-- Start Data excerpt --

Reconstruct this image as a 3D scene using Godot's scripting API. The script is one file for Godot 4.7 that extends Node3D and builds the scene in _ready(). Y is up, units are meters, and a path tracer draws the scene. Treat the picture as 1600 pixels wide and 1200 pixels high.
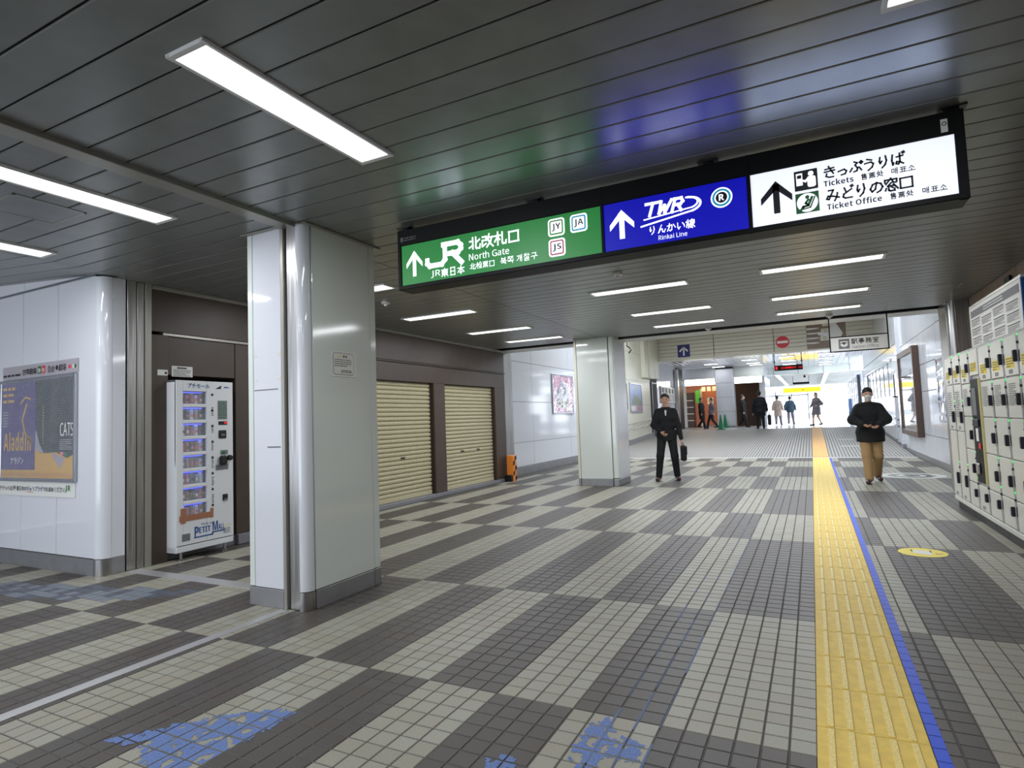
extends Node3D

# ---------------------------------------------------------------- mesh helper
class MB:
	var v := PackedVector3Array()
	var n := PackedVector3Array()
	var uv := PackedVector2Array()
	var ix := PackedInt32Array()

	func fan(pts: Array, nor: Vector3) -> void:
		var s = v.size()
		var c = (pts[1] - pts[0]).cross(pts[2] - pts[0])
		var flip = c.dot(nor) > 0.0
		for p in pts:
			v.append(p)
			n.append(nor)
			uv.append(Vector2(p.x + p.z, p.y))
		for i in range(1, pts.size() - 1):
			if flip:
				ix.append_array(PackedInt32Array([s, s + i + 1, s + i]))
			else:
				ix.append_array(PackedInt32Array([s, s + i, s + i + 1]))

	func quad(a: Vector3, b: Vector3, c: Vector3, d: Vector3) -> void:
		fan([a, b, c, d], (b - a).cross(c - a).normalized())

	func face_out(pts: Array, centre: Vector3) -> void:
		var m = Vector3.ZERO
		for p in pts:
			m += p
		m /= pts.size()
		var nor = (pts[1] - pts[0]).cross(pts[2] - pts[0]).normalized()
		if nor.dot(m - centre) < 0.0:
			nor = -nor
		fan(pts, nor)

	# a box from corner to corner with chamfered edges
	func box(lo: Vector3, hi: Vector3, b := 0.0) -> void:
		var c = (lo + hi) / 2.0
		var h = (hi - lo).abs() / 2.0
		b = minf(b, minf(h.x, minf(h.y, h.z)) * 0.9)
		if b <= 0.0:
			for k in 3:
				for s in [-1.0, 1.0]:
					var a = [Vector2(-1, -1), Vector2(1, -1), Vector2(1, 1), Vector2(-1, 1)]
					var pts = []
					for q in a:
						var p = Vector3.ZERO
						p[k] = s * h[k]
						p[(k + 1) % 3] = q.x * h[(k + 1) % 3]
						p[(k + 2) % 3] = q.y * h[(k + 2) % 3]
						pts.append(c + p)
					face_out(pts, c)
			return
		for k in 3:
			var k1 = (k + 1) % 3
			var k2 = (k + 2) % 3
			for s in [-1.0, 1.0]:
				var pts = []
				for q in [Vector2(-1, -1), Vector2(1, -1), Vector2(1, 1), Vector2(-1, 1)]:
					var p = Vector3.ZERO
					p[k] = s * h[k]
					p[k1] = q.x * (h[k1] - b)
					p[k2] = q.y * (h[k2] - b)
					pts.append(c + p)
				face_out(pts, c)
				for t in [-1.0, 1.0]:
					var e = []
					for q in [[h[k], h[k1] - b, -1.0], [h[k], h[k1] - b, 1.0], [h[k] - b, h[k1], 1.0], [h[k] - b, h[k1], -1.0]]:
						var p = Vector3.ZERO
						p[k] = s * q[0]
						p[k1] = t * q[1]
						p[k2] = q[2] * (h[k2] - b)
						e.append(c + p)
					face_out(e, c)
		for sx in [-1.0, 1.0]:
			for sy in [-1.0, 1.0]:
				for sz in [-1.0, 1.0]:
					face_out([c + Vector3(sx * h.x, sy * (h.y - b), sz * (h.z - b)), c + Vector3(sx * (h.x - b), sy * h.y, sz * (h.z - b)), c + Vector3(sx * (h.x - b), sy * (h.y - b), sz * h.z)], c)

	# a flat outline in the plane (o, u, w), pushed along e
	func prism(o: Vector3, u: Vector3, w: Vector3, poly: PackedVector2Array, e: Vector3) -> void:
		var tri = Geometry2D.triangulate_polygon(poly)
		var mid = Vector2.ZERO
		for p in poly:
			mid += p
		mid /= poly.size()
		var en = e.normalized()
		for side in 2:
			var off = e * side
			for i in range(0, tri.size(), 3):
				var pts = []
				for j in 3:
					var q = poly[tri[i + j]]
					pts.append(o + u * q.x + w * q.y + off)
				fan(pts, en if side == 1 else -en)
		var area = 0.0
		for i in poly.size():
			area += poly[i].cross(poly[(i + 1) % poly.size()])
		var sg = 1.0 if area > 0.0 else -1.0
		for i in poly.size():
			var p = poly[i]
			var q = poly[(i + 1) % poly.size()]
			var d = (q - p).normalized() * sg
			fan([o + u * p.x + w * p.y, o + u * q.x + w * q.y, o + u * q.x + w * q.y + e, o + u * p.x + w * p.y + e], (u * d.y - w * d.x).normalized())

	func grid(rows: Array, nors: Array, closed := false) -> void:
		var s = v.size()
		var m = rows[0].size()
		for i in rows.size():
			for j in m:
				v.append(rows[i][j])
				n.append(nors[i][j])
				uv.append(Vector2(float(j) / m, float(i)))
		for i in rows.size() - 1:
			for j in (m if closed else m - 1):
				var a = s + i * m + j
				var b = s + i * m + (j + 1) % m
				var c = b + m
				var d = a + m
				var g = (v[b] - v[a]).cross(v[d] - v[a])
				if g.length_squared() < 1e-16:
					g = (v[c] - v[b]).cross(v[d] - v[b])
				if g.dot(n[a] + n[c]) > 0.0:
					ix.append_array(PackedInt32Array([a, c, b, a, d, c]))
				else:
					ix.append_array(PackedInt32Array([a, b, c, a, c, d]))

	func tube(path: Array, r: float, seg := 8, caps := true) -> void:
		var rows = []
		var nors = []
		var up = Vector3.UP
		for i in path.size():
			var t = (path[mini(i + 1, path.size() - 1)] - path[maxi(i - 1, 0)]).normalized()
			var side = t.cross(up)
			if side.length() < 0.05:
				side = t.cross(Vector3.RIGHT)
			side = side.normalized()
			var top = side.cross(t).normalized()
			var a = []
			var b = []
			for j in seg:
				var w = TAU * j / seg
				var d = side * cos(w) + top * sin(w)
				a.append(path[i] + d * r)
				b.append(d)
			rows.append(a)
			nors.append(b)
		grid(rows, nors, true)
		if caps:
			for k in [0, path.size() - 1]:
				var d = (path[1] - path[0]) if k == 0 else (path[k - 1] - path[k])
				fan(rows[k], -d.normalized())

	# profile of [radius, height] turned about the upright axis through at
	func lathe(at: Vector3, prof: Array, seg := 16) -> void:
		for i in prof.size() - 1:
			var p = prof[i]
			var q = prof[i + 1]
			var dn = Vector2(q[1] - p[1], p[0] - q[0])
			if dn.length() < 1e-9:
				continue
			dn = dn.normalized()
			var ra = []
			var rb = []
			var na = []
			for j in seg:
				var w = TAU * j / seg
				ra.append(at + Vector3(cos(w) * p[0], p[1], sin(w) * p[0]))
				rb.append(at + Vector3(cos(w) * q[0], q[1], sin(w) * q[0]))
				na.append(Vector3(cos(w) * dn.x, dn.y, sin(w) * dn.x))
			grid([ra, rb], [na, na], true)

	func ball(c: Vector3, r: Vector3, seg := 10) -> void:
		var rows = []
		var nors = []
		for i in seg + 1:
			var t = PI * i / seg
			var a = []
			var b = []
			for j in seg * 2:
				var w = PI * j / seg
				var d = Vector3(sin(t) * cos(w), cos(t), sin(t) * sin(w))
				a.append(c + d * r)
				b.append((d / r).normalized())
			rows.append(a)
			nors.append(b)
		grid(rows, nors, true)

	func add(m: MB, t: Transform3D) -> void:
		var s = v.size()
		for i in m.v.size():
			v.append(t * m.v[i])
			n.append((t.basis * m.n[i]).normalized())
			uv.append(m.uv[i])
		for i in m.ix:
			ix.append(s + i)

	func mesh() -> ArrayMesh:
		var m = ArrayMesh.new()
		if v.is_empty():
			return m
		var a = []
		a.resize(Mesh.ARRAY_MAX)
		a[Mesh.ARRAY_VERTEX] = v
		a[Mesh.ARRAY_NORMAL] = n
		a[Mesh.ARRAY_TEX_UV] = uv
		a[Mesh.ARRAY_INDEX] = ix
		m.add_surface_from_arrays(Mesh.PRIMITIVE_TRIANGLES, a)
		return m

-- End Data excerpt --

◆ Given instruction
Please repeat exactly the data above from its first line to the line that contains "fan(pts, nor)", inclusive, and leave every picture out.

◆ Result of the task
Reconstruct this image as a 3D scene using Godot's scripting API. The script is one file for Godot 4.7 that extends Node3D and builds the scene in _ready(). Y is up, units are meters, and a path tracer draws the scene. Treat the picture as 1600 pixels wide and 1200 pixels high.
extends Node3D

# ---------------------------------------------------------------- mesh helper
class MB:
	var v := PackedVector3Array()
	var n := PackedVector3Array()
	var uv := PackedVector2Array()
	var ix := PackedInt32Array()

	func fan(pts: Array, nor: Vector3) -> void:
		var s = v.size()
		var c = (pts[1] - pts[0]).cross(pts[2] - pts[0])
		var flip = c.dot(nor) > 0.0
		for p in pts:
			v.append(p)
			n.append(nor)
			uv.append(Vector2(p.x + p.z, p.y))
		for i in range(1, pts.size() - 1):
			if flip:
				ix.append_array(PackedInt32Array([s, s + i + 1, s + i]))
			else:
				ix.append_array(PackedInt32Array([s, s + i, s + i + 1]))

	func quad(a: Vector3, b: Vector3, c: Vector3, d: Vector3) -> void:
		fan([a, b, c, d], (b - a).cross(c - a).normalized())

	func face_out(pts: Array, centre: Vector3) -> void:
		var m = Vector3.ZERO
		for p in pts:
			m += p
		m /= pts.size()
		var nor = (pts[1] - pts[0]).cross(pts[2] - pts[0]).normalized()
		if nor.dot(m - centre) < 0.0:
			nor = -nor
		fan(pts, nor)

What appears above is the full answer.